If it really takes off, then the sky's the limit and the battery is 40% of the cost of a passenger car, in the case of EV. In the case of our lead-acid batteries, it's only 1-2%. So, the scope for the new energy business to significantly go beyond what our traditional business is quite significant if (EV) penetration takes place the way we expect. In about five years' time, if everything goes to plan, and if the market develops the way that it's expected to develop, we'll be at almost a 50-50 split between new energy and the lead-acid business.
Have you started scouting for new locations from a de-risking point of view?

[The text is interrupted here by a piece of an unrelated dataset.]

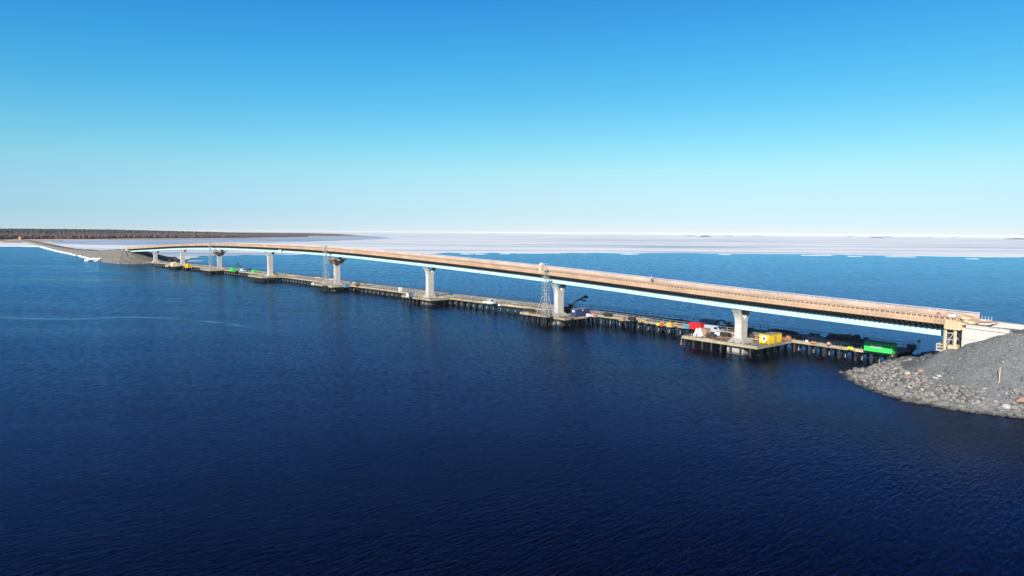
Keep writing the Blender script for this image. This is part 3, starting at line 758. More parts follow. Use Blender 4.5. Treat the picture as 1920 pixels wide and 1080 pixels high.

Any business, as it eventually starts to grow big enough— be it from a board point of view, governance point of view, or risk assessment, they look at how they are de-risked across all categories. It appears to many that Amara Raja factories are too concentrated in a single location. So, if any black swan event takes place, we would be more vulnerable. So already, we are running an auto component shop in Tamil Nadu and started setting up a recycling plant there. I think it's not going to be unreasonable to see many new locations opening up even outside of the country.
Our next major expansion in lead-acid factories will be in North India because we have to have that geographical regional spread for logistics costs that will come down drastically. New Delhi is one of our largest markets. West India is also a very large market. If we have a factory closer to those markets, we have permanent savings on transportation costs.
We will be de-risking our locations, not only from political risk, but many other risks as well, and also from a regional logistics advantage point of view. We've been exploring various states, but we're not ready yet to make those expansions. Our current capacities and our current locations are sufficient.
Whatever we have invested in Andhra Pradesh, we're not planning to shift any of that. All of them are still running. When we need another 6 million units, that's when we'll be coming to North India. We're currently at 19 million. The next major expansion would add another 6 million. That’s where we feel economies of scale will really kick in.
We will need a significant boost in capacity and have to look at a new plant at a new location and we haven't reached that point yet. With the kind of growth we're seeing, both domestically and the significant offtake we're seeing from our international business operations, within the next two or three years, we'd have to look at some kind of capacity addition and geographic diversification.
And, of course, these expansions won't necessarily be limited to India given the offtake we're getting from the regions of Southeast Asia, Middle East Africa and North America. Right now, about 12-14% of our volumes on the automotive side are actually going to the international markets and we're growing at a CAGR of about 35-40%. It would make sense to potentially have some local capacities, to deal with those markets more directly and favourably.